ПЕРЕСТРОЙКА В ЦЕРКОВЬ

Текст жития святителя Николая, составленный Симеоном Метафрастом, не содержит этого сюжета, в чем русский читатель может убедиться по интернет-публикации: http:// www.portal-credo.ru/site/?act=lib&id=4192. Иподиакон Дамаскин просто слишком буквально принял выражения предшествующей традиции, говорящей о словесной полемике святителя Николая с Арием[689]. И «по-простому» словесную «брань» понял как драку.

Церковь же зовет святителя Николая «образ кротости», а не «образ лютости».

Понимаю также, что опричники сошлются и на репрессии царя Иоанна Грозного, якобы прославленного в лике святых. Почитатели Грозного ссылаются на Святцы Koрежмского монастыря за 1621 год (РГБ, Фонд Ундольского, 237): «10 июня: в той же день обретение Святаго телеси Великомученика Царя Иоанна)». И там же в святцах за 1624 г. за июнь месяц 10 дня на обороте 205 листа такая запись: «В той же день обретение святаго телеси великомученика Царя Иоанна»[690].

Как они эту память связывают именно с Иваном Грозным — остается тайной их сознания. Как Иван Грозный стал великомучеником? Кто его пытал? Где хранились его мощи? Почему иных свидетельств о почитании нетленных мощей первого русского царя нет?

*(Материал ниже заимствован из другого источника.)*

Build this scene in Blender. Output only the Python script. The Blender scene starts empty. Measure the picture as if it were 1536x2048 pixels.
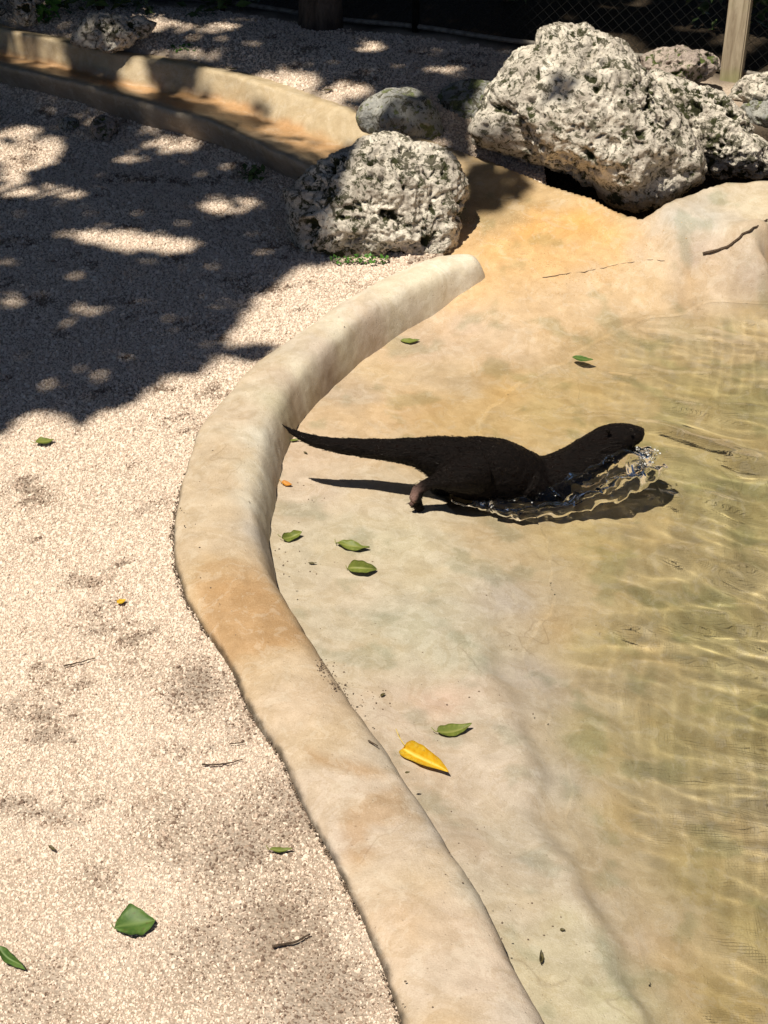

Эти вопросы проходят мимо мифологизированного сознания опричников.

Я же предполагаю, что это отголосок почитания великомученика благоверного царя Иоанна. Но не русского и не Грозного, а Вавилонского. История его обращения и мученичества сохранилась в Житии святителя Феодора Эдесского (память 9 июля)[691].

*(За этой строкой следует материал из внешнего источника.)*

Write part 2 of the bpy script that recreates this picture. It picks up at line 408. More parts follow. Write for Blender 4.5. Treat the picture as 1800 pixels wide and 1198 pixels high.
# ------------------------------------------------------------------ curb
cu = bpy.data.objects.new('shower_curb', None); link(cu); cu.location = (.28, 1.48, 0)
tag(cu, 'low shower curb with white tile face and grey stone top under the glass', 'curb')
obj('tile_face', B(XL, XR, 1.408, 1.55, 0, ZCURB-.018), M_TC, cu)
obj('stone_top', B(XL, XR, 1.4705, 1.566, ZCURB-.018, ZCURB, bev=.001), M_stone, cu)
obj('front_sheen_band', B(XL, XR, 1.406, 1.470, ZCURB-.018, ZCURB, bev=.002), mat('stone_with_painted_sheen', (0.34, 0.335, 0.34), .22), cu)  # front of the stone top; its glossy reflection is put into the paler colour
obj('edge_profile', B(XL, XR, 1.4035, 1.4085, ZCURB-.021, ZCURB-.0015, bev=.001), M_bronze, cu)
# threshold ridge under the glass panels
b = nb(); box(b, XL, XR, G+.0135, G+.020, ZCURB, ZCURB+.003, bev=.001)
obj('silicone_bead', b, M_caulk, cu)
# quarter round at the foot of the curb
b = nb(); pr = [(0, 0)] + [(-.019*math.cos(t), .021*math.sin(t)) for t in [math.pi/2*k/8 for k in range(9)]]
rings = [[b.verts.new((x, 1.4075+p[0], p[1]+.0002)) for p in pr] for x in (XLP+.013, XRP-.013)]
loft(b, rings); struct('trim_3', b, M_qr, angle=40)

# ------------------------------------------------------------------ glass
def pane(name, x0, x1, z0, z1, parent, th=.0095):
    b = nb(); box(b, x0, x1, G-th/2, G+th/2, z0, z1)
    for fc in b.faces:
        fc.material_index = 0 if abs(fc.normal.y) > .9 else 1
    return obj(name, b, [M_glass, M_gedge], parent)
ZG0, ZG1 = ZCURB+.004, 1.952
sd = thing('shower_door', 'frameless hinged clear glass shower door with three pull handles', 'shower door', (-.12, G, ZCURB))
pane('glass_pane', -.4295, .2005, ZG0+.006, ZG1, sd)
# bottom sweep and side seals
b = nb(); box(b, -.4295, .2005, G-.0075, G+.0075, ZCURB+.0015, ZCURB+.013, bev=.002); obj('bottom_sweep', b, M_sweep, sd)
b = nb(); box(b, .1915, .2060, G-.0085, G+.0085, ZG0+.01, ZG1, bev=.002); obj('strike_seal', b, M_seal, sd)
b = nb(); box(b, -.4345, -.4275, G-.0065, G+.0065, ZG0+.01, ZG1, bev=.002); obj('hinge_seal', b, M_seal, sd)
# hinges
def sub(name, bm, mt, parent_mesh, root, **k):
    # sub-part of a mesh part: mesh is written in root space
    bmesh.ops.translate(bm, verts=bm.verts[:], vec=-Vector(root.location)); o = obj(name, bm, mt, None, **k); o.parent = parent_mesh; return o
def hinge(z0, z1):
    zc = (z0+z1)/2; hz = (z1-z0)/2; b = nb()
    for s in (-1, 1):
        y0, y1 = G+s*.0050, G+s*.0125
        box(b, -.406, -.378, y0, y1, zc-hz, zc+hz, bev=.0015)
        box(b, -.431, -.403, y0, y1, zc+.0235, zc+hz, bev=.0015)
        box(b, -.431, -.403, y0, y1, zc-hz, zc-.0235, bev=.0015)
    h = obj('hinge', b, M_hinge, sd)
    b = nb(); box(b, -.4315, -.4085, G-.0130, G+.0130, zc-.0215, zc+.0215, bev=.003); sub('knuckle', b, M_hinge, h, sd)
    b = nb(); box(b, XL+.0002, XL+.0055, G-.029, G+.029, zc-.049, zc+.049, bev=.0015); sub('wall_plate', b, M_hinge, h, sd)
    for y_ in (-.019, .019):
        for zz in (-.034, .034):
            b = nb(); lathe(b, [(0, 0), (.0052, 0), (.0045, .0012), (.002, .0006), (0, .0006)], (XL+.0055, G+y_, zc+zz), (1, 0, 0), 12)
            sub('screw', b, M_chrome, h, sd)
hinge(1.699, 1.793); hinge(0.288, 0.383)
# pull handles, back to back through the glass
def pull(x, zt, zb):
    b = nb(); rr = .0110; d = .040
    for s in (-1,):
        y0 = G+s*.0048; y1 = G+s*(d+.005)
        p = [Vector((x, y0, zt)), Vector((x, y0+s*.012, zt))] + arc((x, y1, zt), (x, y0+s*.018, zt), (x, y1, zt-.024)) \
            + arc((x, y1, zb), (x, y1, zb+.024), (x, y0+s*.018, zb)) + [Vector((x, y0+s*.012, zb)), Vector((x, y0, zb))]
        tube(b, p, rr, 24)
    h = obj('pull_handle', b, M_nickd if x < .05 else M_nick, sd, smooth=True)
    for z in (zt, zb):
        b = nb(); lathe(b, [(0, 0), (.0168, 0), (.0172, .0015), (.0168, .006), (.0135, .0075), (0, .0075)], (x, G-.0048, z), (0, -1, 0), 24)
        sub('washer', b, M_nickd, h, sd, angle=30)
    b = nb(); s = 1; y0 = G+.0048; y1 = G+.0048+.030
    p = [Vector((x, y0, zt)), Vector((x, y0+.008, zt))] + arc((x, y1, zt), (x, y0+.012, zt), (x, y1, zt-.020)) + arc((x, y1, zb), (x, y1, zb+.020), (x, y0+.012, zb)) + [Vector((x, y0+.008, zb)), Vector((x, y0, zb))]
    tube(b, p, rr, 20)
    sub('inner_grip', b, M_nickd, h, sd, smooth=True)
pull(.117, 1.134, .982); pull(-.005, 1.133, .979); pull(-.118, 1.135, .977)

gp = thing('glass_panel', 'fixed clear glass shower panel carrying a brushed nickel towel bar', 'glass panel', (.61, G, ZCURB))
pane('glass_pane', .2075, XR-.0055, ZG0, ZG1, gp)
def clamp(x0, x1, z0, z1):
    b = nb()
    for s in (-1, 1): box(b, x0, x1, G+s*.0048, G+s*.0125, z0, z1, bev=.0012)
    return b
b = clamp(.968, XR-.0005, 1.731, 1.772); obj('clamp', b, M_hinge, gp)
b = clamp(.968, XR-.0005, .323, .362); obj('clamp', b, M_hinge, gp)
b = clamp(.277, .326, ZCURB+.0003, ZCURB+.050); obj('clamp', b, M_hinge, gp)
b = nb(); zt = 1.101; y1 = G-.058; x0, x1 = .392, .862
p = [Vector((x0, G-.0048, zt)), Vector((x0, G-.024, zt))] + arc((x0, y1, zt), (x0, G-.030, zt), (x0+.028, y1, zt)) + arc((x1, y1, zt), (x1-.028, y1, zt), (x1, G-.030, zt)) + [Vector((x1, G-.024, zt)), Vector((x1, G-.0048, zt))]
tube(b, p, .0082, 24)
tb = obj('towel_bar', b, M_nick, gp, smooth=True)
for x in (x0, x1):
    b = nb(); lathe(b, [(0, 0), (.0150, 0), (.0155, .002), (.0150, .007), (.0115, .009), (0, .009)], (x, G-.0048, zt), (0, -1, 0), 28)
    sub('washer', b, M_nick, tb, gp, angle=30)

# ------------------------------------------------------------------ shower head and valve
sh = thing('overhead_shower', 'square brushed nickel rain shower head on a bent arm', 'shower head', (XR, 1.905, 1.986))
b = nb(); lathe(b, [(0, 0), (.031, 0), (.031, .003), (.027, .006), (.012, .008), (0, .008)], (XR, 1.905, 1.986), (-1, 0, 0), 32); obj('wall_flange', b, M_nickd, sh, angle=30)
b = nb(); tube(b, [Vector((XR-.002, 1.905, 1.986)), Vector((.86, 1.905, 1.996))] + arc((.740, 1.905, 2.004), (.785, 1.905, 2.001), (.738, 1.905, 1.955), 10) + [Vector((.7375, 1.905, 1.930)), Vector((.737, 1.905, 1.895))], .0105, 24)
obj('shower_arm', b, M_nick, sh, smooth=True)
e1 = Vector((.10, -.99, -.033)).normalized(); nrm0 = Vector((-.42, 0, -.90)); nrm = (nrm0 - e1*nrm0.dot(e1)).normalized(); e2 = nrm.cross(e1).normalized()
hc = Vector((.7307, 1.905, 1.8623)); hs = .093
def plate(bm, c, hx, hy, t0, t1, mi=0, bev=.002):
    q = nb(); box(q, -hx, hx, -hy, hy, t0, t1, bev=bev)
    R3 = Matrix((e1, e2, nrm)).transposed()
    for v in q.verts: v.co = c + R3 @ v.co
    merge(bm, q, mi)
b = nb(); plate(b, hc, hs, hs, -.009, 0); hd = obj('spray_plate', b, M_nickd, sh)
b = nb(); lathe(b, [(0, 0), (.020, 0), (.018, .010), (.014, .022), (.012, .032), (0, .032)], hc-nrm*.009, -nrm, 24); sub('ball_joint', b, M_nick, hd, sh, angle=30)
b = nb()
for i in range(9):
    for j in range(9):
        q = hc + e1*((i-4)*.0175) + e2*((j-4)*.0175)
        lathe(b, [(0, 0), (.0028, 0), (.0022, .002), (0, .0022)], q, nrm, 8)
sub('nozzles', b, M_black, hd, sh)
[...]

А нынешние почитатели Грозного отнюдь не православие хранят. Увы, они лишь лелеют свою собственную ненависть. Посмотрите:

«Грозный был еще и тончайшим православным эзотериком. Иоанн IV утверждает благой, в целом, характер смерти. Одна из главных задач инквизиции заключалась в том, чтобы провести грешника через некий ритуал духовного созерцания, обусловленного умерщвлением плоти. Долгие страдания постепенно делают человека невосприимчивым к физическим ощущениям, к запросам собственного тела. Разум, свободный теперь от телесных мучений, неожиданно открывает для себя новые функции, ранее ему неизвестные. Таким образом, наступает стадия просветления Разума, когда он, освободившись от материального тела, начинает свободно впитывать в себя божественные энергии высших сфер. Все это чрезвычайно легко накладывается и на опричный террор, который несомненно представлял собой одну из форм православной инквизиции. Иоанн Грозный и его верные опричники отлично осознавали свою страшную, но великую миссию — они спасали Русь от изменников, а самих изменников от вечных мук. Смерть от руки Царя, избавляет от загробных мучений»[692].

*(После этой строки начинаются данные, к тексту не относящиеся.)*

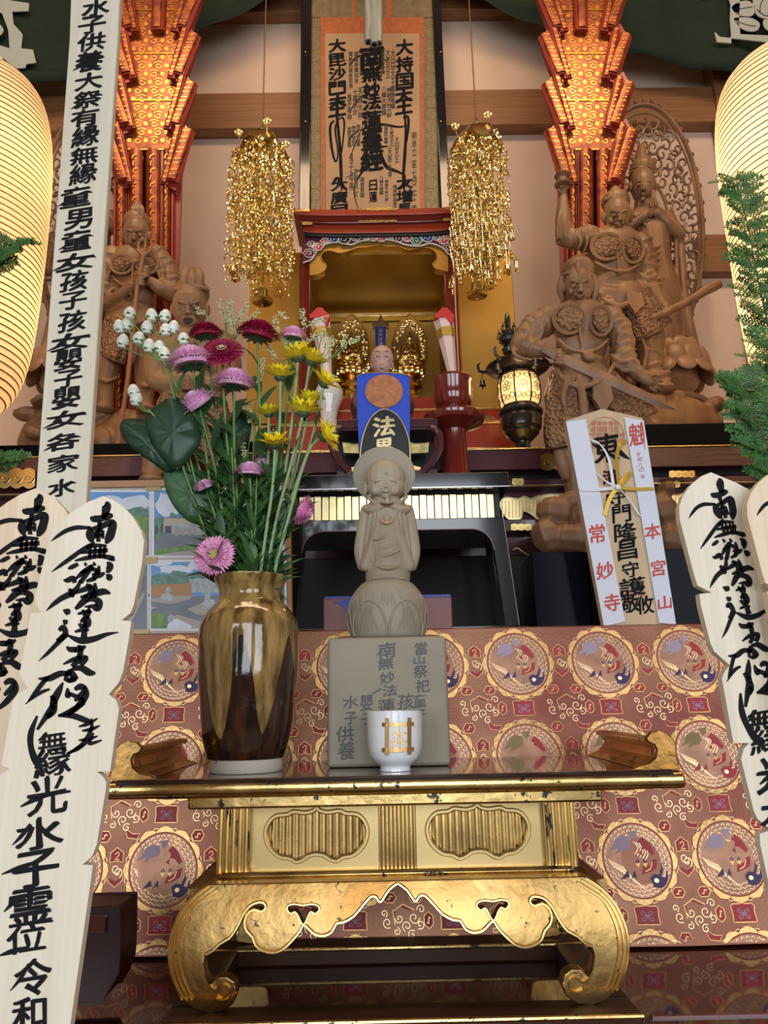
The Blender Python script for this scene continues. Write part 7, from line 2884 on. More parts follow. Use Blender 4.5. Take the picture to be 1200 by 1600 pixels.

Или: «Святой преподобный Корнилий, игумен Псково-Печерского монастыря, дерзал называть в монастырской летописи Помазанника Божьего — Царя Иоанна Васильевича Грозного "антихристом"… Казнив игумена Корнилия, Государь Иоанн Грозный спас его для жизни вечной, не допустил полного падения его в прелесть»[693].

Жуткая потеря нравственных ориентиров стоит за любимыми опричниками текстами типа «напряженная духовная жизнь нации требовала своего выражения не только в литературных и летописных произведениях, но и в деяниях власти, отражавших ее самосознание выразительницы всенародных чаяний и святынь. Уже Иоанн Грозный далеко не случайно УТВЕРДИЛ НА КРАСНОЙ ПЛОЩАДИ В КАЧЕСТВЕ МИСТИЧЕСКОГО ЦЕНТРА РОССИИ ОБРАЗ ХРИСТОВОЙ ГОЛГОФЫ — ЛОБНОЕ МЕСТО»[694].

Какая же сволочь, ненавидящая Россию, подсунула эти строки доброму и наивному петербуржскому архипастырю?

Неужто «мистический центр» России не кремлевский Успенский собор и не Ceргиева Лавра, а место казни бандитов?!

Неужто «образ России» — палач с секирой, а не Серафим Саровский, миловавший даже разбойников, сломавших ему позвоночник?

А места казни жидовствующих и мужеложников — готовы ли опричники почитать как святой образ Голгофы и «мистический центр»?

На историю им наплевать. В их «акафисте» Ивану Грозному чиатем: «Радуйся, благочестивым супружеством истинный образ любви людем твоим показавый» — это о муже семи жен!